Publié en 2014, Sugar, Ma vie de chat est une œuvre à part dans la bande dessinée contemporaine. Connu jusque-là pour ses illustrations et ses travaux graphiques expérimentaux, l’auteur belge Serge Baeken (né en 1967) y livre un récit profondément intime : l’histoire vraie de son chat Sugar, disparu après quinze années de vie commune. L’album s’ouvre sur cette absence et évoque avec pudeur la perte de cet être cher.
Son personnage principal est donc Sugar, est un chat noir à la silhouette souple. Grâce à un trait nerveux et expressif, son apparence mêle réalisme et abstraction. Ainsi, son pelage est granuleux et sa musculature anguleuse, mais son visage, dénué de bouche et de nez dans certaines cases, serait réduit à l’état d’ombre sans ses grands yeux jaunes au regard perçant.
Comme d’autres auteurs de son époque, Serge Baeken raconte dans Sugar, Ma vie de chat un quotidien fait de gestes simples et de rituels partagés avec l’animal, qu’il illustre dans des pages souvent dépourvues de textes.
Elle se distingue également par certains choix originaux faits par son auteur. En particulier, plutôt que de chercher à varier l’apparence des pages en utilisant des cases de taille différente, Serge Baeken choisit de les découper en 26 petites cases aux dimensions identiques, qui lui permettent de décmposer l’action. En outre, exit les couleurs : il fait le choix audacieux du noir et blanc, ce qui permet de vraiment mettre en valeur le personnage principal de son histoire.

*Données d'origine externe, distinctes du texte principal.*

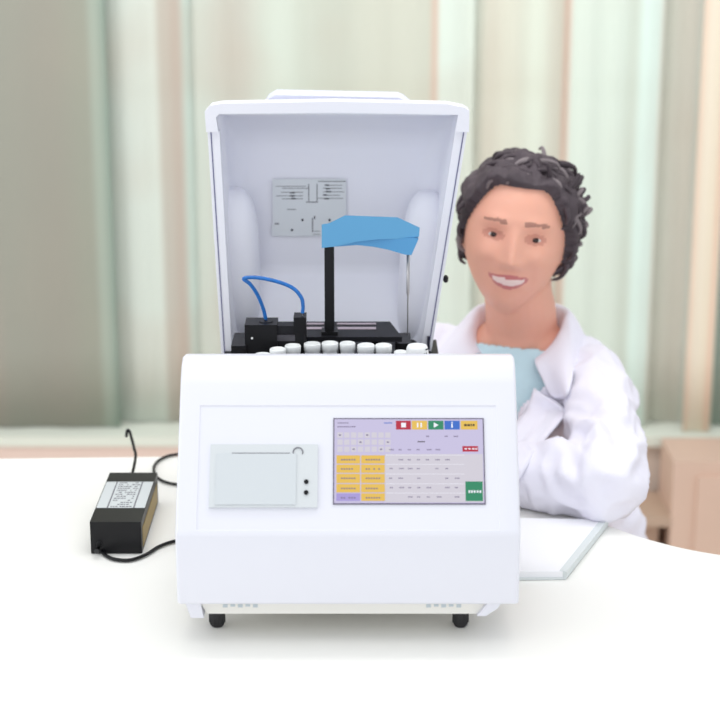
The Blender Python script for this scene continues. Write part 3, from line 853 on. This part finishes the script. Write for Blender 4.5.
# collar: band around the neck folding down on both sides
bm = bmesh.new(); rows_ = []
NN = 40
for i in range(NN+1):
    t = i/NN; a = math.radians(-58+ (360-64)*t)             # start front-left go round the back to front-right
    # angle measured from chest direction
    ang = math.radians(32) + (2*math.pi-2*math.radians(32))*t
    lat = math.sin(ang); fw = math.cos(ang)
    L2 = Vector((-PN.y, PN.x, 0))
    fr_ = max(0, fw)
    c0 = Vector((.228, 2.393, 0))
    inn = c0 + L2*lat*(.058+.010*fr_) + PN*fw*.060 + Vector((0, 0, .178-.055*fr_**1.2))
    mid = c0 + L2*lat*(.070+.018*fr_) + PN*fw*.072 + Vector((0, 0, .186-.060*fr_**1.2))
    out_ = c0 + L2*lat*(.098+.050*fr_) + PN*fw*(.088+.010*fr_) + Vector((0, 0, .140-.060*fr_))
    if fw > .0:
        hit = coat_tree.ray_cast(out_+PN*.3, -PN)
        if hit[0] is not None: out_ = hit[0]+PN*.011
        hit = coat_tree.ray_cast(mid+PN*.3, -PN)
        if hit[0] is not None and (mid-hit[0]).dot(PN) < .012: mid = hit[0]+PN*.014
    row = [inn-Vector((0, 0, .028)), inn, (inn+mid)/2+Vector((0, 0, .005)), mid, (mid*.6+out_*.4)+Vector((0, 0, .004)), out_]
    rows_.append([bm.verts.new(p) for p in row])
for A_, B_ in zip(rows_, rows_[1:]):
    for j in range(len(A_)-1): bm.faces.new((A_[j], A_[j+1], B_[j+1], B_[j]))
o = link('collar', bm, M_coat, coat, True); s = o.modifiers.new('s', 'SOLIDIFY'); s.thickness = .003
s = o.modifiers.new('u', 'SUBSURF'); s.levels = s.render_levels = 1
# chest pocket, blouse buttons
btree_b = bmesh.new(); btree_b.from_mesh(bl.data); bt2 = BVHTree.FromBMesh(btree_b); btree_b.free()
for z in (.092, .052, .012):
    o_ = Vector((.228, 2.395, z)) + PN*.4; h = bt2.ray_cast(o_, -PN)
    if h[0] is not None:
        bm = bmesh.new(); ellipsoid(bm, h[0]+PN*.001, (.0042, .003, .0042), 16, 10); link('button', bm, M_pearl, bl, True)
bm = bmesh.new(); rows_ = []
for i in range(7):
    rows_.append([bm.verts.new(front_pt(.055+.055*j/6, -.03-.07*i/6, .004)) for j in range(7)])
for A_, B_ in zip(rows_, rows_[1:]):
    for j in range(6): bm.faces.new((A_[j], A_[j+1], B_[j+1], B_[j]))
o = link('pocket', bm, M_coat, coat, True); s = o.modifiers.new('s', 'SOLIDIFY'); s.thickness = .002
# stool under the person
st = thing('stool', (.26, 2.50, -T), 'grey stool with chrome column that the person in the white coat sits on', 'stool')
bm = bmesh.new(); lathe(bm, (.26, 2.50, -.47), [(.15, 0), (.17, .01), (.17, .05), (.155, .062)], 40); link('seat', bm, M_seat, st)
bm = bmesh.new(); cyl(bm, (.26, 2.50, -.585), .022, .24); link('column', bm, M_chrome, st, True)
bm = bmesh.new(); lathe(bm, (.26, 2.50, -.75), [(.20, 0), (.20, .012), (.04, .045), (.03, .05)], 40); link('base', bm, M_chrome, st)

# ------------------------------------------------------------------ room
YW = 3.75
bm = bmesh.new(); box(bm, -3, 3, -.6, YW+.02, -T-.04, -T); struct(link('floor', bm, M_floor))
zs_ = at_y(0, 437, YW-.16).z            # sill top
zl = zs_-.10
bm = bmesh.new()
box(bm, -3, 3, YW-.14, YW+.15, -T, zs_-.023); box(bm, -3, 3, YW, YW+.15, 1.75, 2.15); box(bm, -3, -1.75, YW, YW+.15, zs_-.03, 1.75); box(bm, 1.75, 3, YW, YW+.15, zs_-.03, 1.75)
struct(link('wall_back', bm, M_wallp))
bm = bmesh.new(); box(bm, -3, 3, YW-.16, YW+.02, zs_-.022, zs_); bev(bm, .006, 2); struct(link('trim_1', bm, M_sill))
bm = bmesh.new(); box(bm, -3, at_y(205, 440, YW-.14).x, YW-.155, YW-.141, zs_-.16, zs_-.023); struct(link('trim_2', bm, M_sillp))
# window with mullions and panes
wroot = struct(link('window_1', (lambda b: (box(b, -1.75, 1.75, YW+.04, YW+.10, zs_-.03, zs_+.03), box(b, -1.75, 1.75, YW+.04, YW+.10, 1.68, 1.75), box(b, -1.75, 1.75, YW+.045, YW+.095, .30, .34), b)[-1])(bmesh.new()), M_frame))
for px, w in ((-30, .03), (118, .035), (178, .03), (300, .03), (431, .02), (560, .02), (688, .03)):
    x = at_y(px, 200, YW).x
    bm = bmesh.new(); box(bm, x-w/2, x+w/2, YW+.045, YW+.095, zs_+.02, 1.70); link('mullion', bm, M_frame, wroot)
bm = bmesh.new(); box(bm, -1.74, 1.74, YW+.066, YW+.072, zs_, 1.72); link('pane', bm, M_glass, wroot)

def curtain_mat(name, stops, blotch=.06, transp=.0, x0=0, x1=1):
    m = bpy.data.materials.new(name); m.use_nodes = True; nt = m.node_tree; N = nt.nodes; Lk = nt.links
    b = N['Principled BSDF']; b.inputs['Roughness'].default_value = .9; b.inputs['Specular IOR Level'].default_value = .1
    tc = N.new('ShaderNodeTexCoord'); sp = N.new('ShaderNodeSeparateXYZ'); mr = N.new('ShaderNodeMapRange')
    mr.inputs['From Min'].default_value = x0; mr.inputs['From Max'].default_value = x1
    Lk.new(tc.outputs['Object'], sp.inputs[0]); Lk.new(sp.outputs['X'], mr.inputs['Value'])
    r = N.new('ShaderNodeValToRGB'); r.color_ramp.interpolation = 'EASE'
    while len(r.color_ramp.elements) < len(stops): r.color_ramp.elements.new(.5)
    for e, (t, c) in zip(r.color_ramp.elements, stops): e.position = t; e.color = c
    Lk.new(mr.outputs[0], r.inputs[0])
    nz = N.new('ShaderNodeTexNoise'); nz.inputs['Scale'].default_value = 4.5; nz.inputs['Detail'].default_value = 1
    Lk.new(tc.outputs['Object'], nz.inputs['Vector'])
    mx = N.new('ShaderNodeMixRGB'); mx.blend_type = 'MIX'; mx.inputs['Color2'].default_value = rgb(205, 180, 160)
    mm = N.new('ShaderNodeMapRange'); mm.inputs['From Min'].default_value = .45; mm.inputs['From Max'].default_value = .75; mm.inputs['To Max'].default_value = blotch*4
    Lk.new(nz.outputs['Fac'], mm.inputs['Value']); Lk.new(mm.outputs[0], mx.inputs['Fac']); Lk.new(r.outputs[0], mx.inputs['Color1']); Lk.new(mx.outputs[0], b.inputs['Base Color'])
    if transp:
        t = N.new('ShaderNodeBsdfTransparent'); ms = N.new('ShaderNodeMixShader'); ms.inputs[0].default_value = transp
        Lk.new(b.outputs[0], ms.inputs[1]); Lk.new(t.outputs[0], ms.inputs[2]); Lk.new(ms.outputs[0], N['Material Output'].inputs['Surface'])
    return m
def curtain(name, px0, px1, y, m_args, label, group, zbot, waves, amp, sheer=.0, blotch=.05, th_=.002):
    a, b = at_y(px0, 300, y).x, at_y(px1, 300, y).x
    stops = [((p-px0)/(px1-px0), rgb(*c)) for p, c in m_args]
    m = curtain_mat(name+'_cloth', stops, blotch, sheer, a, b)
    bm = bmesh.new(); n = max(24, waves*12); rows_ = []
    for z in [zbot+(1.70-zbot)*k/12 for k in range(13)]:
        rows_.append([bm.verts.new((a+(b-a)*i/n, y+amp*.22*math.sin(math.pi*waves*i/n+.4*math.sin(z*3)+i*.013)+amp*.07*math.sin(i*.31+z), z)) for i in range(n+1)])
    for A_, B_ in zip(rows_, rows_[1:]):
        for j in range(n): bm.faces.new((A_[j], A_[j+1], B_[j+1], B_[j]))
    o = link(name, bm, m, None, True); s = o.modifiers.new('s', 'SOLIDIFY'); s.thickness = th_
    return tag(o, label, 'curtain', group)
zc0 = zs_+.004
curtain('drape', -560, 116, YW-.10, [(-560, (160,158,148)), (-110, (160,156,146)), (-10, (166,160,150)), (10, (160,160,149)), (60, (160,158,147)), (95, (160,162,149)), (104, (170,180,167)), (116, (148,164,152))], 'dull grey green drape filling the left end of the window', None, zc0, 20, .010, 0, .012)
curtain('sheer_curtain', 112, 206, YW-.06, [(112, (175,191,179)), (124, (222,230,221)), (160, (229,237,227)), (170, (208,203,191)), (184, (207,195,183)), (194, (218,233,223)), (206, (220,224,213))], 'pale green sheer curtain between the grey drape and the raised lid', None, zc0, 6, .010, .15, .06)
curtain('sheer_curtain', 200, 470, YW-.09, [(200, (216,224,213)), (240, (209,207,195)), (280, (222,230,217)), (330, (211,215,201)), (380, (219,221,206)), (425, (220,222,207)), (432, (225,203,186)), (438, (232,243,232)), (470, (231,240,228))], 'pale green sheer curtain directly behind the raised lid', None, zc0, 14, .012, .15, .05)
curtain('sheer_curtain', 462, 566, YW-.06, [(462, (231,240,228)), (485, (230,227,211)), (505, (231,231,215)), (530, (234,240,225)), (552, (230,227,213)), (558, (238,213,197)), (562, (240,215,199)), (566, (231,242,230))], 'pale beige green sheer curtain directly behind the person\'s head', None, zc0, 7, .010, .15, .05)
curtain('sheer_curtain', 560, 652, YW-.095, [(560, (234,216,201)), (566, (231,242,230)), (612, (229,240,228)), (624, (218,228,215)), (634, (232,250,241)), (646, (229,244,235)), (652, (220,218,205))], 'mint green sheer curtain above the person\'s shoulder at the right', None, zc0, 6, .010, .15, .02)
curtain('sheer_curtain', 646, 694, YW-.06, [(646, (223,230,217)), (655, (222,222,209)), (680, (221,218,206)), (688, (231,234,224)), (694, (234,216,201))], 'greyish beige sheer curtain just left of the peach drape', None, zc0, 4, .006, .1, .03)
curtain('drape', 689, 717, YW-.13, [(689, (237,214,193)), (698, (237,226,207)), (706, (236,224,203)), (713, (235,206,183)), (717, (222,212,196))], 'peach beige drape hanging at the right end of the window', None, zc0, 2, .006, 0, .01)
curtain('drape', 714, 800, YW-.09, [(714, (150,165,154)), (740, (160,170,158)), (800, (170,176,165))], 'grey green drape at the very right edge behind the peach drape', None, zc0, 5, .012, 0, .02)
# curtain rail
bm = bmesh.new(); tube(bm, [(-1.9, YW-.09, 1.72), (1.9, YW-.09, 1.72)], .014, 12, 1); tag(link('curtain_rail', bm, M_cream, None), 'white curtain rail running above the window, carrying all curtains', 'curtain rail')
# wood panel cabinet on the right, low box beside it
cx0 = at_y(673, 480, 3.42).x
cb = thing('wooden_cabinet', (cx0+.3, 3.5, -T), 'pinkish light wood cabinet below the peach drape at the right edge', 'cabinet')
ctop = at_y(690, 438, 3.575).z
bevbox('body', (cx0, cx0+.7, 3.42, 3.575, -T, ctop), M_wood, cb, .004)
bm = bmesh.new(); box(bm, cx0+.05, cx0+.34, 3.412, 3.42, -T+.05, ctop-.03); link('door', bm, M_wood, cb)
bm = bmesh.new(); box(bm, cx0+.36, cx0+.65, 3.412, 3.42, -T+.05, ctop-.03); link('door', bm, M_wood, cb)
lx0 = at_y(560, 510, 3.45).x; lx1 = at_y(671, 510, 3.45).x-.004; lz = at_y(650, 512, 3.45).z
lc = thing('low_bench', ((lx0+lx1)/2, 3.5, -T), 'low beige wooden bench under the window behind the white coat sleeve', 'bench')
bevbox('bench_top', (lx0, lx1, 3.42, 3.575, lz-.022, lz), M_wood2, lc, .004)
bm = bmesh.new(); x_ = at_y(659, 520, 3.45).x; box(bm, lx0+.02, x_, 3.45, 3.575, -T, lz-.022); link('bench_body', bm, mat('darker_brown_wood', rgb(186, 156, 136), .5), lc)

# ------------------------------------------------------------------ light
w = bpy.data.worlds.new('World'); SC.world = w; w.use_nodes = True
bg = w.node_tree.nodes['Background']; bg.inputs[0].default_value = (.93, .97, 1.0, 1); bg.inputs[1].default_value = .86
def area(name, loc, rot, sx, sy, e, col=(1, 1, 1)):
    l = bpy.data.lights.new(name, 'AREA'); l.shape = 'RECTANGLE'; l.size = sx; l.size_y = sy; l.energy = e; l.color = col
    o = bpy.data.objects.new(name, l); COL.objects.link(o); o.location = loc; o.rotation_euler = rot; return o
area('overhead_fill', (-.1, 1.5, 3.0), (0, 0, 0), 1.6, 1.2, 9, (1, .985, .96))  # unseen overhead panel, added to brighten the upward-facing surfaces
area('overhead_fill', (0, 2.3, 2.7), (math.radians(42), 0, 0), 2.6, .5, 22, (1, .99, .97))  # unseen strip tilted at the back wall, added to brighten the curtains
area('front_fill', (-.2, -2.2, 1.9), (math.radians(82), 0, 0), 3.0, 1.8, 20, (1, 1, 1))  # unseen fill behind the camera, added to lift upright faces and lid interior
area('left_area_light', (-2.6, 1.2, 1.9), (math.radians(75), 0, math.radians(-75)), 1.8, 1.4, 14, (.95, .98, 1))  # unseen, slightly cool area light from the left; no window is built there

cam = bpy.data.cameras.new('Camera'); co = bpy.data.objects.new('Camera', cam); COL.objects.link(co)
co.location = (0, 0, T+CAMH); co.rotation_euler = (math.pi/2-TILT, 0, 0)
cam.sensor_width = 36; cam.lens = F/720*36; cam.clip_start = .05
cam.dof.use_dof = True; cam.dof.focus_distance = 2.0; cam.dof.aperture_fstop = cam.lens/1000/.018
SC.camera = co
SC.view_settings.view_transform = 'Standard'; SC.view_settings.look = 'None'; SC.view_settings.gamma = 1; SC.view_settings.exposure = 0.0
SC.view_settings.use_curve_mapping = False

Sugar, ma vie de chat s’inscrit dans une tendance forte de la bande dessinée des années 2010 : celle du récit biographique animalier, popularisé par des auteurs cherchant à montrer la tendresse de leur quotidien au côté de leur animal préféré. Le chat n’est alors plus le clown divertissant qu’on connaissait au 20ème siècle : c’est un être qui possède une personnalité à part entière et qu’on traite avec la même attention que s’il s’agissait d’un humain. Ainsi, avec cette bande dessinée, Serge Baeken montre que la mort d’un proche est une épreuve difficile, même lorsqu’il s’agit d’un animal.
À sa sortie, l’album est salué pour sa sincérité et sa maîtrise graphique. Il remporte d’ailleurs en Belgique le prix Saint-Michel de la meilleure bande dessinée d’un auteur néerlandophone.